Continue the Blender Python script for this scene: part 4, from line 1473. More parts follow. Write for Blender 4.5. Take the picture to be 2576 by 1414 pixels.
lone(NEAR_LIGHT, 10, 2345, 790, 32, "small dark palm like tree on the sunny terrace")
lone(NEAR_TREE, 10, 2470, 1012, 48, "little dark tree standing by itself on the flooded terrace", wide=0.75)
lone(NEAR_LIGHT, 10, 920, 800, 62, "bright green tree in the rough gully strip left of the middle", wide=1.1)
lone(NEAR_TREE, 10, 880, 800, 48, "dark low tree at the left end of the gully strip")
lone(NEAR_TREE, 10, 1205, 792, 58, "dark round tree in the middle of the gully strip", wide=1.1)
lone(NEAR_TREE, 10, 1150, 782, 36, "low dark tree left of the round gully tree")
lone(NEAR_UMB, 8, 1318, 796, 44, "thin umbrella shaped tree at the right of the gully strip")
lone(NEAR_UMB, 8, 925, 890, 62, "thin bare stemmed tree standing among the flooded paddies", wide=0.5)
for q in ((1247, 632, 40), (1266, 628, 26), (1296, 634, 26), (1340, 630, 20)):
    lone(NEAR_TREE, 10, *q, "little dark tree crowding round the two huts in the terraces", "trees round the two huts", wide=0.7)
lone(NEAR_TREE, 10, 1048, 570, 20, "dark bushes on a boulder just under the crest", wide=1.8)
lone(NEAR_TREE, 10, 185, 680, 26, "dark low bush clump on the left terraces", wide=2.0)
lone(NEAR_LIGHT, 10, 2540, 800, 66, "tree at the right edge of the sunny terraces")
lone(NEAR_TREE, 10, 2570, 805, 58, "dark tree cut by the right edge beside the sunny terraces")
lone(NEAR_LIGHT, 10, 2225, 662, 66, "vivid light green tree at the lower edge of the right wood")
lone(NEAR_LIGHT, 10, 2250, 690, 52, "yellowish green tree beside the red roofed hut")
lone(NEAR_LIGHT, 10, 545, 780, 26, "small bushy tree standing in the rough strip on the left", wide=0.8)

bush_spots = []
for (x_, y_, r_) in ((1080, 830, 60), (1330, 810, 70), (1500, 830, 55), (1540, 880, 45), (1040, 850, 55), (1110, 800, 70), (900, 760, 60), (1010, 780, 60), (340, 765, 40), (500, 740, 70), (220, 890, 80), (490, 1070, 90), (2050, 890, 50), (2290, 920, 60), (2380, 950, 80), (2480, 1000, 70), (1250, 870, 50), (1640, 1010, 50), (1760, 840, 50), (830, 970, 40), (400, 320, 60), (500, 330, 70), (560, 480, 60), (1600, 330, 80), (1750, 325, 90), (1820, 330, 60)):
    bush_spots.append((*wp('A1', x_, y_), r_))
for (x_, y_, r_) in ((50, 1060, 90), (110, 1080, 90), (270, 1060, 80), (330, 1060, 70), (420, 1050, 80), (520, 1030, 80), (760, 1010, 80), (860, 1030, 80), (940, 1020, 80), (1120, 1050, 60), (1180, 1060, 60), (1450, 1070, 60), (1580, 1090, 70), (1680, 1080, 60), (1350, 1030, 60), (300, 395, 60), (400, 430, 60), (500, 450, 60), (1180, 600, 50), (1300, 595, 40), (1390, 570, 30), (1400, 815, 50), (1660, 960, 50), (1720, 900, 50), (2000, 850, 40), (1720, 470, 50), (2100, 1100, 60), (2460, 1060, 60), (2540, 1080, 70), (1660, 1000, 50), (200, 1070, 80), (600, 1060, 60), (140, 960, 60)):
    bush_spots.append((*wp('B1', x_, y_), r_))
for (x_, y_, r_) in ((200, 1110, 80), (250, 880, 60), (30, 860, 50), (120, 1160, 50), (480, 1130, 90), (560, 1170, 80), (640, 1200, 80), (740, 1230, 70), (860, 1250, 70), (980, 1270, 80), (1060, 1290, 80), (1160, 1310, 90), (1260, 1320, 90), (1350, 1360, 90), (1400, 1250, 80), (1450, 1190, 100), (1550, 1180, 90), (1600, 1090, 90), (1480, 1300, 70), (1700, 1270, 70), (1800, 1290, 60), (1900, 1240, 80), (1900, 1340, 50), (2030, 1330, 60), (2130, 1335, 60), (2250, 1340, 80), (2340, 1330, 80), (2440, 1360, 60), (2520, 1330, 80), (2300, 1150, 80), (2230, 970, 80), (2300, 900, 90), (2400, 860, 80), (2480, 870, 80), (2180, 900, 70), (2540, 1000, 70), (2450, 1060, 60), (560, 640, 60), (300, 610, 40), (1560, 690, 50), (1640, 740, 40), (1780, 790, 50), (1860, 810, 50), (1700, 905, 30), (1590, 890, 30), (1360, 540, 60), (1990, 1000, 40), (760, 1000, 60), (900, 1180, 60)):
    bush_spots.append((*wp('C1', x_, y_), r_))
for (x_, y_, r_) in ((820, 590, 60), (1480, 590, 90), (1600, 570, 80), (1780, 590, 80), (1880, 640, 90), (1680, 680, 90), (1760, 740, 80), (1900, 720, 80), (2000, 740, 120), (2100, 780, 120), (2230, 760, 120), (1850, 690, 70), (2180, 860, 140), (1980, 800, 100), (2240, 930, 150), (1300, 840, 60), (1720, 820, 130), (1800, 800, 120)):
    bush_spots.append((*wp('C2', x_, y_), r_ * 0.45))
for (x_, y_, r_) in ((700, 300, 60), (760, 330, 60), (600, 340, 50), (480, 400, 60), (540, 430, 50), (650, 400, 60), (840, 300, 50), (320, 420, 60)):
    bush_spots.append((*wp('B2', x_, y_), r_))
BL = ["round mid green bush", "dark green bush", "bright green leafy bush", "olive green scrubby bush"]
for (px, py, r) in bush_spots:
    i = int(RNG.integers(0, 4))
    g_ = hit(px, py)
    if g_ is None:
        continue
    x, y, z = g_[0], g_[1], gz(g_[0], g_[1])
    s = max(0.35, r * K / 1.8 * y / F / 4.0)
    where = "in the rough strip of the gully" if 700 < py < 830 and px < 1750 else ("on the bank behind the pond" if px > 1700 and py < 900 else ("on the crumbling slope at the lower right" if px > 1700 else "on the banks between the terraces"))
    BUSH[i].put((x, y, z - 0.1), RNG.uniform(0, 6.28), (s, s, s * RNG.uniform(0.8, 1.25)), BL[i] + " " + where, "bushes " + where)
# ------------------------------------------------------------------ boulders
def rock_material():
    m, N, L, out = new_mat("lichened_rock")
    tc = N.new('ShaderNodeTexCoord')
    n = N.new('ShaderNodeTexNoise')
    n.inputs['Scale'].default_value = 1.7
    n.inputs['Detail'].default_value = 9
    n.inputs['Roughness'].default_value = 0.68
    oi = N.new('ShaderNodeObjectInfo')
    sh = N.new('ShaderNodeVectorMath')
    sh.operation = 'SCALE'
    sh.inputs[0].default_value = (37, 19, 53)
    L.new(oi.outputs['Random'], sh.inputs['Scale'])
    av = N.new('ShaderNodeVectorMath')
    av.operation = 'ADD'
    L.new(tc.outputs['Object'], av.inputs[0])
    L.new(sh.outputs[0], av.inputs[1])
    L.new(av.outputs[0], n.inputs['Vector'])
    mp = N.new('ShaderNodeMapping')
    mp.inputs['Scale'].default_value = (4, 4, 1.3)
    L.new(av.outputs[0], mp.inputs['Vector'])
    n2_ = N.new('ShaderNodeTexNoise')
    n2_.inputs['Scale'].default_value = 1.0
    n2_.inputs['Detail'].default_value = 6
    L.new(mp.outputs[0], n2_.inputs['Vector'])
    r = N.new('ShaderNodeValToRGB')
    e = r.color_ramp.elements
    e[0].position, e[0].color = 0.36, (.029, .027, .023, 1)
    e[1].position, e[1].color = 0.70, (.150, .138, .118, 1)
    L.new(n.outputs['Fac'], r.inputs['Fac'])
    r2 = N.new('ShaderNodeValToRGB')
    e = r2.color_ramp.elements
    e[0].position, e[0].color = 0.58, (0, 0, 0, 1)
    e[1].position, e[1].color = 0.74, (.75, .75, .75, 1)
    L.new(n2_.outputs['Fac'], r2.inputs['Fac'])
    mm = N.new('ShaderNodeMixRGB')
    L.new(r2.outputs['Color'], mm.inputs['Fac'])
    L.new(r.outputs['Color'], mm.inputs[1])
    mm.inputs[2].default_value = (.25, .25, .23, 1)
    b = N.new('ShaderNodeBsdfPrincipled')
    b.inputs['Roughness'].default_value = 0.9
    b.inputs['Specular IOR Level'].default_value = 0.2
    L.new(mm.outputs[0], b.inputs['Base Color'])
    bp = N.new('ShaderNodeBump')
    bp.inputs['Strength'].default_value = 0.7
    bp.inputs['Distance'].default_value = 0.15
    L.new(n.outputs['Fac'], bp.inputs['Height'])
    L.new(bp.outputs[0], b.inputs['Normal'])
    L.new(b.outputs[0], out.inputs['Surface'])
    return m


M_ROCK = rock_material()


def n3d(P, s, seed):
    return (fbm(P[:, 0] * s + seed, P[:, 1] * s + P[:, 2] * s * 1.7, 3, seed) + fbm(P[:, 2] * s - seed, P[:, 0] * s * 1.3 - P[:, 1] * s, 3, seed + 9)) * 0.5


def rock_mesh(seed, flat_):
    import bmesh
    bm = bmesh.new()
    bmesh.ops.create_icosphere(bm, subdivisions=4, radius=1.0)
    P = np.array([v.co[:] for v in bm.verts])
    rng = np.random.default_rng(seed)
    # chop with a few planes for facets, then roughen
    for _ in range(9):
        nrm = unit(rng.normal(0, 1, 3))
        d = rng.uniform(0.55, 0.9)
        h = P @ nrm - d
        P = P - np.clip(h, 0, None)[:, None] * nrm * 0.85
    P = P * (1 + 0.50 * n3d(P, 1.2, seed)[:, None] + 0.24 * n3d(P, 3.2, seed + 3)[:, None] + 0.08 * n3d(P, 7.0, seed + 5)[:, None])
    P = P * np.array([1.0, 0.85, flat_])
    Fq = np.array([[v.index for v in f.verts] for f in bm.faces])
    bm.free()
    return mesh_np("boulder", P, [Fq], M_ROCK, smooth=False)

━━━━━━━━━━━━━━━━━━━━

Reprint the data above from the opening line to the line holding "bushy tree standing", inclusive, and nothing else.

Answer in full
Continue the Blender Python script for this scene: part 4, from line 1473. More parts follow. Write for Blender 4.5. Take the picture to be 2576 by 1414 pixels.
lone(NEAR_LIGHT, 10, 2345, 790, 32, "small dark palm like tree on the sunny terrace")
lone(NEAR_TREE, 10, 2470, 1012, 48, "little dark tree standing by itself on the flooded terrace", wide=0.75)
lone(NEAR_LIGHT, 10, 920, 800, 62, "bright green tree in the rough gully strip left of the middle", wide=1.1)
lone(NEAR_TREE, 10, 880, 800, 48, "dark low tree at the left end of the gully strip")
lone(NEAR_TREE, 10, 1205, 792, 58, "dark round tree in the middle of the gully strip", wide=1.1)
lone(NEAR_TREE, 10, 1150, 782, 36, "low dark tree left of the round gully tree")
lone(NEAR_UMB, 8, 1318, 796, 44, "thin umbrella shaped tree at the right of the gully strip")
lone(NEAR_UMB, 8, 925, 890, 62, "thin bare stemmed tree standing among the flooded paddies", wide=0.5)
for q in ((1247, 632, 40), (1266, 628, 26), (1296, 634, 26), (1340, 630, 20)):
    lone(NEAR_TREE, 10, *q, "little dark tree crowding round the two huts in the terraces", "trees round the two huts", wide=0.7)
lone(NEAR_TREE, 10, 1048, 570, 20, "dark bushes on a boulder just under the crest", wide=1.8)
lone(NEAR_TREE, 10, 185, 680, 26, "dark low bush clump on the left terraces", wide=2.0)
lone(NEAR_LIGHT, 10, 2540, 800, 66, "tree at the right edge of the sunny terraces")
lone(NEAR_TREE, 10, 2570, 805, 58, "dark tree cut by the right edge beside the sunny terraces")
lone(NEAR_LIGHT, 10, 2225, 662, 66, "vivid light green tree at the lower edge of the right wood")
lone(NEAR_LIGHT, 10, 2250, 690, 52, "yellowish green tree beside the red roofed hut")
lone(NEAR_LIGHT, 10, 545, 780, 26, "small bushy tree standing in the rough strip on the left", wide=0.8)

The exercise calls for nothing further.